_DIRECTIONS_. Starting with the first line below, extract each line through the one that contains "lV, lF = fl2.mesh()", inclusive, excluding pictures.
##########
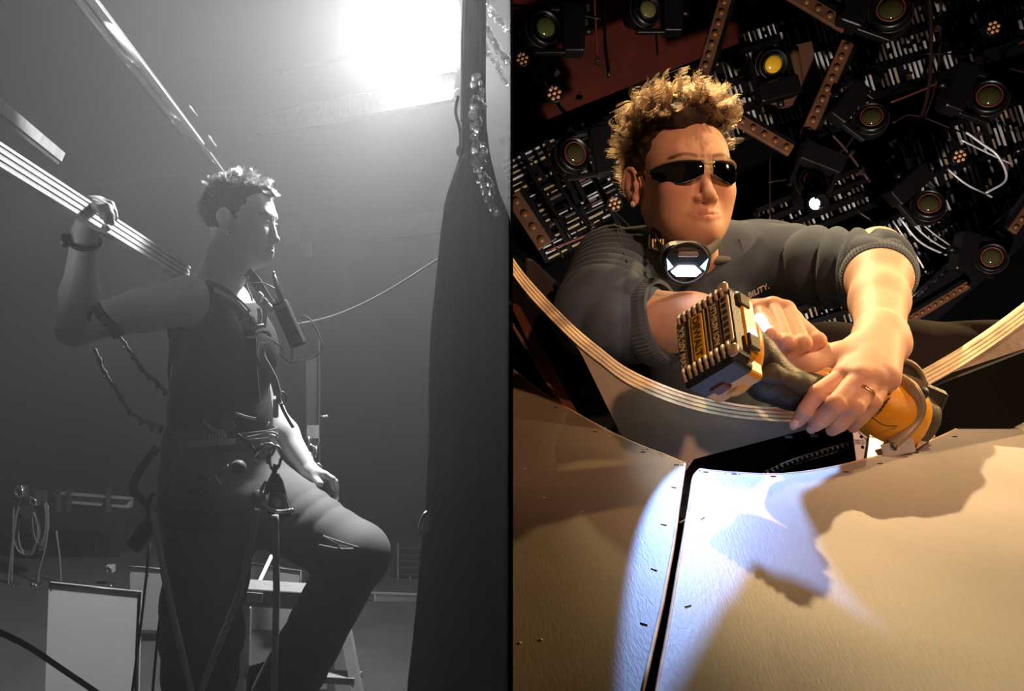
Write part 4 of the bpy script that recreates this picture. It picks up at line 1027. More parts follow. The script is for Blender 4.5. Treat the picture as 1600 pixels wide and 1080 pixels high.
# ---- left arm (image right) and hand
LE, LW = P(1372, 412, 1.25), P(1376, 528, 1.02)
mcpL = [P(1318, 588, .925), P(1343, 590, .912), P(1366, 592, .915), P(1384, 590, .925)]
pipL = [P(1277, 616, .905), P(1306, 632, .885), P(1336, 637, .885), P(1364, 628, .900)]
dipL = [P(1259, 641, .910), P(1285, 655, .900), P(1313, 662, .900), P(1345, 652, .912)]
tipL = [P(1246, 658, .922), P(1273, 665, .920), P(1300, 672, .920), P(1333, 668, .930)]
lo, hi = bounds([LE, LW]+mcpL+pipL+tipL+[P(1225, 572, .96)], .06)
fl2 = Field(lo, hi, .0021)
el = (LW-LE).normalized()
fl2.cap(LE-el*.05, LE+el*.06, .040, .042, .02); fl2.cap(LE+el*.06, LE+el*.15, .042, .034, .02); fl2.cap(LE+el*.15, LW, .035, .028, .02)
for i, m_ in enumerate(mcpL):
    fl2.cap(LW, m_, .024, .0125, .016)
fl2.cap(LW.lerp(mcpL[3], .3), mcpL[3], .018, .013, .012)
fl2.cap(P(1395, 540, 1.0), P(1398, 540, 1.0), .017, .017, .014)
for i in range(4):
    r = (.0100, .0102, .0096, .0086)[i]
    fl2.cap(mcpL[i], mcpL[i], r*1.18, r*1.18, .006)
    fl2.cap(mcpL[i], pipL[i], r*1.08, r*1.02, .002); fl2.cap(pipL[i], dipL[i], r*1.02, r*.9, .0015); fl2.cap(dipL[i], tipL[i], r*.9, r*.72, .0015)
    fl2.cap(pipL[i], pipL[i], r*1.08, r*1.08, .0015)
thL = [LW.lerp(mcpL[0], .25), P(1308, 562, .965), P(1264, 573, .955), P(1238, 577, .960)]
chainf(fl2, thL, [.022, .0165, .0118, .0095], .014)
lV, lF = fl2.mesh()

# ---- torso core (hidden by the clothes)
fb = Field([.0, 1.2, .7], [.75, 1.85, 1.5], .008)
fb.cap(neckR, P(1085, 600, 1.70), .055, .06, .03); fb.cap(P(960, 420, 1.48), P(1210, 410, 1.48), .05, .05, .04)
fb.cap(P(960, 420, 1.48), RE, .042, .036, .02); fb.cap(P(1210, 410, 1.48), LE, .042, .034, .02); 
bV, bF = fb.mesh()
Vt, Ft = join([(hV, hF), (rV, rF), (lV, lF), (bV, bF)])
armc = np.tile(np.array(BASE_R), (len(rV)+len(lV)+len(bV), 1))
def knuckle(V, pts, r=.012):
    w = np.zeros(len(V))
    for p in pts: w = np.maximum(w, np.exp(-((V-np.array(p))**2).sum(1)/(r*r)))
    return w
w = np.concatenate([knuckle(rV, pipR+mcpR+tipR), knuckle(lV, pipL+tipL+mcpL), np.zeros(len(bV))])[:, None]*.45
armc = armc*(1-w)+np.array((.68, .30, .22))*w
M['skin'] = skin_mat('skin_warm', BASE_R)
person_r = thing('person', 'curly-haired person in dark sweatshirt and mirrored safety glasses leaning over a cutting tool', 'person', P(1100, 640, 1.5))
raw('body', Vt, Ft, M['skin'], person_r, cols=np.vstack([hcol, armc]))
# eyes
for q in (-1, 1): 
    MB().ball(HR(.031*q, .0745, .002), .0125, 16, 10).build('eye', mat('eye_white', (.7, .68, .65), .2), person_r)
# nails
def nail(tip, dip, up, m=None):
    d = (Vector(tip)-Vector(dip)).normalized(); u = Vector(up); u = (u-d*u.dot(d)).normalized(); x = d.cross(u)
    c = Vector(tip)+d*.001+u*.0068; R = Matrix((x, d, u)).transposed()
    MB().ball(c, (.0052, .0085, .0018), 12, 6, R).build('fingernail', M['nail'], person_r)
M['nail'] = mat('fingernail', (.72, .42, .34), .2, coat=.5)
nail(tipL[0], dipL[0], (-.5, -.8, -.1)); nail(tipL[1], dipL[1], (-.3, -.9, 0)); nail(thL[3], thL[2], (-.1, -.7, .7)); nail(thR[3], thR[2], (0, -.8, .6))

# ---- hair
def hair_block(name, F, roots, m, parent, rad=.00032):
    "roots: list of (root point, list of points) -> one curves object"
    hc = bpy.data.hair_curves.new(name); hc.add_curves([len(r) for r in roots])
    pos = np.array([tuple(p) for r in roots for p in r], dtype=np.float32); hc.attributes['position'].data.foreach_set('vector', pos.ravel())
    ra = hc.attributes.get('radius') or hc.attributes.new('radius', 'FLOAT', 'POINT')
    rr = np.concatenate([np.linspace(1.0, .35, len(r)) for r in roots]).astype(np.float32)*rad; ra.data.foreach_set('value', rr)
    o = bpy.data.objects.new(name, hc); C.objects.link(o); hc.materials.append(m); o.parent = parent; o.matrix_parent_inverse = Matrix.Translation(parent.location).inverted()
    return o
def curly_hair(F, seed, n_clump, per, style, big=1.0):
    rnd = random.Random(seed); out = []
    for c in range(n_clump):
        while True:
            v = Vector((rnd.gauss(0, 1), rnd.gauss(0, 1), rnd.gauss(0, 1))).normalized()
            st = style(v, rnd)
            if st: break
        L, dirv, curl, spread, loose = st
        root = Vector((v.x*.076, -.016+v.y*.096, .034+v.z*.088))
        d = Vector(dirv).normalized(); a = d.cross(Vector((rnd.uniform(-1, 1), rnd.uniform(-1, 1), rnd.uniform(-.3, .3)))).normalized(); b = d.cross(a)
        turns = rnd.uniform(.6, 1.15)*curl; cr = rnd.uniform(.007, .017)*min(1, curl)*big; ph = rnd.uniform(0, 6.28); droop = rnd.uniform(0, .6)*loose
        N = 13 if curl > .3 else 6
        for s_ in range(per):
            off = Vector((rnd.gauss(0, 1), rnd.gauss(0, 1), rnd.gauss(0, 1)))*spread; ll = L*rnd.uniform(.8, 1.08); tw = rnd.gauss(0, .12); pts = []
            for i in range(N):
                t = i/(N-1); ang = ph+turns*2*PI*t+tw*t
                p = root+off*(1-.1*t)+d*(ll*t*(1-.22*t*curl))+(a*math.cos(ang)+b*math.sin(ang)-a*math.cos(ph)-b*math.sin(ph))*cr*t**.7
                p += Vector((0, .012*t*t*loose, -droop*L*t*t*.5))
                pts.append(F(*p))
            out.append(pts)
    return out
def styleR(v, rnd):
    # hairline: no hair on the face or below the nape
    if v.z < -.45: return None
    if v.y > .1 and v.z < .60: return None
    if v.y > -.15 and abs(v.x) > .6 and v.z < .05: return None
    if v.z < -.1 and v.y > -.35: return None
    if v.z > .55:   # top: long curls
        return rnd.uniform(.060, .098), (v.x*.95+rnd.uniform(-.2, .2), v.y*.5+.35+rnd.uniform(-.25, .25), .85), 1.15, .0013, 1.0
    if v.z > .2:
        return rnd.uniform(.035, .055), (v.x*1.3, v.y*.8-.15, .75+rnd.uniform(-.2, .2)), .6, .0022, .3
    return rnd.uniform(.016, .028), (v.x*.8, v.y*.6-.6, .25+rnd.uniform(-.2, .2)), .15, .005, .1
def hair_mat(name, c, rough=.35):
    m = bpy.data.materials.new(name); m.use_nodes = True; nt = m.node_tree; nt.nodes.remove(nt.nodes['Principled BSDF'])
    h = nt.nodes.new('ShaderNodeBsdfHairPrincipled'); h.parametrization = 'COLOR'; h.inputs['Color'].default_value = (*c, 1)
    h.inputs['Roughness'].default_value = rough; h.inputs['Random Roughness'].default_value = .3 if 'Random Roughness' in h.inputs else 0
    nt.links.new(h.outputs[0], nt.nodes['Material Output'].inputs[0]); return m
M['hairR'] = hair_mat('hair_brown', (.030, .014, .0055))
hs = curly_hair(HR, 5, 640, 15, styleR)
def lockR(v, rnd):
    if v.z < .45 or v.y < -.55: return None
    return rnd.uniform(.060, .092), (v.x*.9+rnd.uniform(-.25, .25), v.y*.6+.35+rnd.uniform(-.2, .2), .75), 1.8, .0008, 1.0
hs += curly_hair(HR, 17, 60, 34, lockR, 1.1)
hair_block('hair', HR, hs, M['hairR'], person_r, .0004)
# dark underlayer following the skull
fs = Field([HR.o.x-.13, HR.o.y-.14, HR.o.z-.12], [HR.o.x+.13, HR.o.y+.14, HR.o.z+.17], .003)
def tuft(X, Y, Z, t): return .003*np.sin(X*220)*np.sin(Y*190+1)*np.sin(Z*210)
fs.ell(HR(0, -.022, .042), (.079, .092, .090), HR.R, .01, fold=tuft)
for i in range(26):
    a = i*2.4; r = .012+.048*math.sqrt(i/26); fs.ell(HR(r*math.cos(a), .005+r*1.25*math.sin(a), .118-r*r*6+.006*math.sin(i)), (.02, .02, .018), HR.R, .01, fold=tuft)
for q in (-1, 1): fs.ell(HR(.12*q, .03, -.055), (.06, .075, .055), HR.R, .01, op='sub'); 
fs.ell(HR(0, .115, -.02), (.10, .075, .095), HR.R, .01, op='sub')
for q in (-1, 1): fs.ell(HR(.082*q, -.01, -.012), (.02, .026, .038), HR.R, .004, op='sub')
sV, sF = fs.mesh()
raw('hair_base', sV, sF, mat('hair_under', (.035, .018, .010), .7, bump=.6, bscale=300), person_r)
# eyebrow hairs
rnd = random.Random(3); br = []
for q in (-1, 1):
    for i in range(70):
        u = rnd.random(); x = (.013+.038*u)*q; z = .0195+.005*math.sin(u*PI)+rnd.uniform(-.002, .002); y = .0895-.016*u*u
        br.append([HR(x, y, z), HR(x+.004*q, y+.0016, z+.0015), HR(x+.008*q, y-.0005, z+.0015)])
hair_block('eyebrow', HR, br, M['hairR'], person_r, .0003)

# ---- sweatshirt
def fold_sleeve(a, b, f, amp, seed):
    a = np.array(a); b = np.array(b)
    def fn(X, Y, Z, t):
        L = np.linalg.norm(b-a); ph = t*L*f*.5+1.6*np.sin(X*31+seed)+1.4*np.sin(Z*29+seed*1.7)+seed; return amp*1.5*(1-1.7*np.abs(np.sin(ph))**.75)*(.3+.7*t)
    return fn
def soft(seed, amp=.005): return lambda X, Y, Z, t: wob(X, Y, Z, 34, amp, seed)+amp*1.1*(1-1.6*np.abs(np.sin(X*26+Z*17+2*np.sin(Z*19+seed)+seed))**.8)
cl = Field([.02, 1.02, .72], [.74, 1.85, 1.47], .0034)
cl.ell(P(1092, 560, 1.60), (.165, .11, .27), None, .05, fold=soft(.4))
cl.cap(P(975, 425, 1.50), P(1195, 408, 1.50), .068, .066, .06, fold=soft(1.2, .004))
S1 = P(958, 418, 1.46); E1 = P(943, 492, 1.17)
cl.cap(S1, E1, .070, .060, .03, fold=fold_sleeve(S1, E1, 150, .0085, .5))
Ecuff = RE+(RW-RE).normalized()*.030
cl.cap(E1, Ecuff, .057, .053, .03, fold=fold_sleeve(E1, Ecuff, 190, .0050, 1.5))
S2 = P(1212, 410, 1.47); E2 = P(1362, 424, 1.27)
cl.cap(S2, E2, .066, .054, .03, fold=fold_sleeve(S2, E2, 125, .0085, 2.5))
L2c = LE+(LW-LE).normalized()*.035
cl.cap(E2, L2c, .052, .050, .025, fold=fold_sleeve(E2, L2c, 190, .005, 3.1))
cl.cap(P(1040, 400, 1.44), P(1130, 395, 1.44), .05, .05, .05)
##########
_WORKED SOLUTION_.
Write part 4 of the bpy script that recreates this picture. It picks up at line 1027. More parts follow. The script is for Blender 4.5. Treat the picture as 1600 pixels wide and 1080 pixels high.
# ---- left arm (image right) and hand
LE, LW = P(1372, 412, 1.25), P(1376, 528, 1.02)
mcpL = [P(1318, 588, .925), P(1343, 590, .912), P(1366, 592, .915), P(1384, 590, .925)]
pipL = [P(1277, 616, .905), P(1306, 632, .885), P(1336, 637, .885), P(1364, 628, .900)]
dipL = [P(1259, 641, .910), P(1285, 655, .900), P(1313, 662, .900), P(1345, 652, .912)]
tipL = [P(1246, 658, .922), P(1273, 665, .920), P(1300, 672, .920), P(1333, 668, .930)]
lo, hi = bounds([LE, LW]+mcpL+pipL+tipL+[P(1225, 572, .96)], .06)
fl2 = Field(lo, hi, .0021)
el = (LW-LE).normalized()
fl2.cap(LE-el*.05, LE+el*.06, .040, .042, .02); fl2.cap(LE+el*.06, LE+el*.15, .042, .034, .02); fl2.cap(LE+el*.15, LW, .035, .028, .02)
for i, m_ in enumerate(mcpL):
    fl2.cap(LW, m_, .024, .0125, .016)
fl2.cap(LW.lerp(mcpL[3], .3), mcpL[3], .018, .013, .012)
fl2.cap(P(1395, 540, 1.0), P(1398, 540, 1.0), .017, .017, .014)
for i in range(4):
    r = (.0100, .0102, .0096, .0086)[i]
    fl2.cap(mcpL[i], mcpL[i], r*1.18, r*1.18, .006)
    fl2.cap(mcpL[i], pipL[i], r*1.08, r*1.02, .002); fl2.cap(pipL[i], dipL[i], r*1.02, r*.9, .0015); fl2.cap(dipL[i], tipL[i], r*.9, r*.72, .0015)
    fl2.cap(pipL[i], pipL[i], r*1.08, r*1.08, .0015)
thL = [LW.lerp(mcpL[0], .25), P(1308, 562, .965), P(1264, 573, .955), P(1238, 577, .960)]
chainf(fl2, thL, [.022, .0165, .0118, .0095], .014)
lV, lF = fl2.mesh()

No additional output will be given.